Still, the comment speaks to the kinds of investments that are increasingly appealing to the billionaire now that his Omaha, Nebraska-based company is the fifth-largest in the world by market value. With dozens of units spinning off cash, Buffett has been allocating funds to regulated, capital-intensive businesses such as railroad BNSF and power companies.

"Buffett has always steered Berkshire toward the future," said Lawrence Cunningham, a professor at George Washington University and author of the forthcoming book "Berkshire Beyond Buffett." "Lately, that has meant intensifying the company's focus on rudimentary, long-lasting businesses."

While utilities don't offer the sort of outsize returns of businesses that Buffett, 83, favored earlier in his career, he has said he likes the industry because it provides opportunities for reinvestment and further acquisitions. He bought control of an energy holding company in Iowa in 2000 and helped bankroll its expansion.

The unit, now called Berkshire Hathaway Energy, operates electric grids in Britain, natural gas pipelines that stretch from the Great Lakes to Texas and electric utilities in states including Oregon and Nevada. Its renewable investments include wind farms in Iowa and Wyoming, as well as solar farms in California and Arizona.

Unlike other utility-holding companies, Berkshire Hathaway Energy retains all of its earnings. That probably will continue, Buffett said Monday, estimating that the unit could reinvest about $30 billion into its business in the next decade.

"We're going to keep doing that as far as the eye can see," he said. "We'll just keep moving."

Berkshire has been able to plow so much into renewable energy because it can use tax credits to offset profit at other businesses, Abel, 52, the CEO of Berkshire Hathaway Energy, said Monday. Units at Buffett's company include auto insurer Geico, Dairy Queen, Shaw carpet and T-shirt maker Fruit of the Loom.
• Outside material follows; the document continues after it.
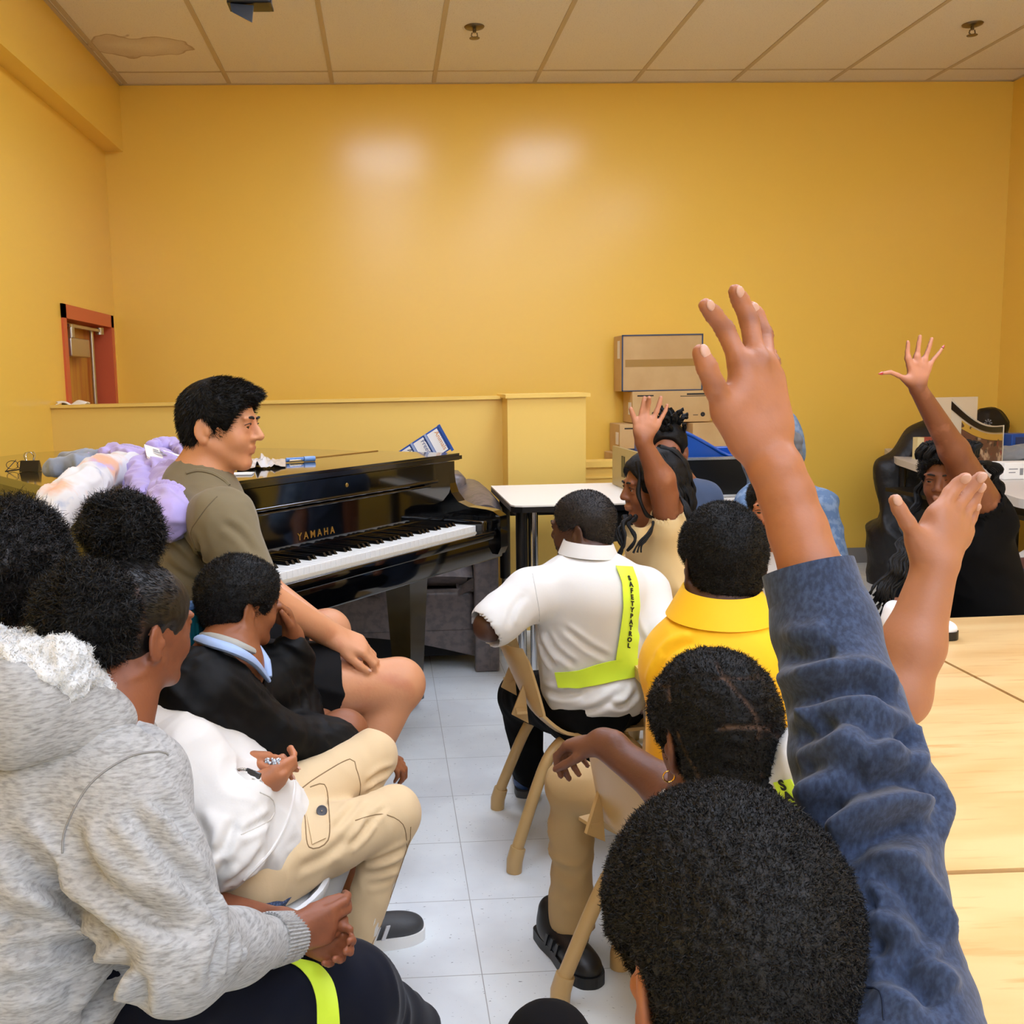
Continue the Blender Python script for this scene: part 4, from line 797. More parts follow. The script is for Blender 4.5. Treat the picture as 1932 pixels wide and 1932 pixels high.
class Surf:
    """cloth or skin surface kept for laying seams, straps and pockets on it"""
    def __init__(s,name,prims,h,m,parent,disp=None,tint=None,smooth=1,grooves=None):
        s.v,s.f,s.n,tv=sdf_mesh(name,prims,h,disp=disp,tint=tint,ret=True,smooth=smooth)
        if grooves:
            s.bvh=BVHTree.FromPolygons(s.v.tolist(),s.f.tolist()); dv=np.zeros(len(s.v))
            for g in grooves:
                pts=cat_px(g[0]); amp=g[1] if len(g)>1 else .006; w=g[2] if len(g)>2 else .008
                W=[s.hit(*q,off=0) for q in pts]; W=[q for q in W if q is not None]
                if len(W)<2: continue
                W=np.array(W); lo=W.min(0)-5*w; hi=W.max(0)+5*w; ix=np.where(((s.v>lo)&(s.v<hi)).all(1))[0]
                if not len(ix): continue
                d=np.full(len(ix),9.); tt=np.zeros(len(ix)); X=s.v[ix]
                for i in range(len(W)-1):
                    a,b=W[i],W[i+1]; ab=b-a; t=np.clip(((X-a)@ab)/(ab@ab+1e-12),0,1); q=np.linalg.norm(X-a-t[:,None]*ab,axis=1); mm=q<d; d[mm]=q[mm]; tt[mm]=(i+t[mm])/(len(W)-1)
                fade=np.clip(np.minimum(tt,1-tt)*5,0.15,1); dv[ix]+=fade*amp*(-np.exp(-(d/w)**2)+.75*np.exp(-((d-2.1*w)/(1.1*w))**2))
            s.v=s.v+s.n*dv[:,None]; s.bvh=None
        s.o=link(name,mk(name,s.v,s.f,True,tv),m,parent)
        s.bvh=None
    def hit(s,px,py,off=.002):
        if s.bvh is None: s.bvh=BVHTree.FromPolygons(s.v.tolist(),s.f.tolist())
        d=nrm(_ray(px,py)); h=s.bvh.ray_cast(Vector(O_),Vector(d))
        if h[0] is None: return None
        n=np.array(h[1]); n=n if n@d<0 else -n
        return np.array(h[0])+n*off
    def line(s,name,pts,r,m,label=None,seg=6,off=.0,step=9):
        P=cat_px(pts,step) if len(pts)>2 else cat_px(pts,step); W=[s.hit(*p,off=off) for p in P]; W=[w for w in W if w is not None]
        if len(W)>1: return MB().tube(W,r,seg).build(name,m,s.o,label=label)
    def patch(s,name,left,right,m,nu=24,nv=6,th=.002,off=.0025,parent=None,label=None):
        """strip between two pixel polylines laid on the surface"""
        def samp(P,t):
            L=[0]
            for a,b in zip(P,P[1:]): L.append(L[-1]+math.hypot(b[0]-a[0],b[1]-a[1]))
            x=t*L[-1]
            for i in range(len(P)-1):
                if x<=L[i+1]+1e-9: k=(x-L[i])/(L[i+1]-L[i]+1e-9); return (P[i][0]+(P[i+1][0]-P[i][0])*k,P[i][1]+(P[i+1][1]-P[i][1])*k)
            return P[-1]
        G=[[None]*(nv+1) for _ in range(nu+1)]; last=None
        for i in range(nu+1):
            a=samp(left,i/nu); b=samp(right,i/nu)
            for j in range(nv+1):
                h=s.hit(a[0]+(b[0]-a[0])*j/nv,a[1]+(b[1]-a[1])*j/nv,off)
                if h is None: h=last if last is not None else at(a[0],a[1],2)
                G[i][j]=h; last=h
        GA=np.array(G)
        for _ in range(3):
            B=GA.copy(); B[1:-1]=(GA[:-2]+GA[1:-1]*2+GA[2:])/4; 
            if nv>1: C=B.copy(); C[:,1:-1]=(B[:,:-2]+B[:,1:-1]*2+B[:,2:])/4; B=C
            GA=B
        s.G=GA
        fn=lambda u,v:GA[int(round(u*nu))][int(round(v*nv))]
        g=MB().grid(fn,nu,nv,th); o=g.build(name,m,parent or s.o,label=label); return o,GA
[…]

Investments in renewable energy will be needed as the U.S. seeks to reduce its reliance on fossil-fuel generation. Electric utilities face cuts of 30 percent in carbon dioxide emissions by 2030 compared with 2005, according to U.S. Environmental Protection Agency estimates of a proposed rule issued June 2.

"It's encouraging that he wants to invest because as an industry we have a strong need for capital," Nick Akins, CEO of American Electric Power Co., said of Buffett's remarks on renewables.

AEP is a partner with Berkshire in Electric Transmission Texas, a joint venture that's building and operating power lines carrying electricity from the state's windy plains to cities.

While spending $30 billion on renewable-energy projects would have been unheard of two decades ago at Berkshire, Buffett is signaling that the returns are attractive, said Jeff Matthews, a shareholder and author of books about the company. The comment may turn out to be more than an offhand remark.

"If he says it, he means it," said Matthews. "The whole complexion of the company has changed."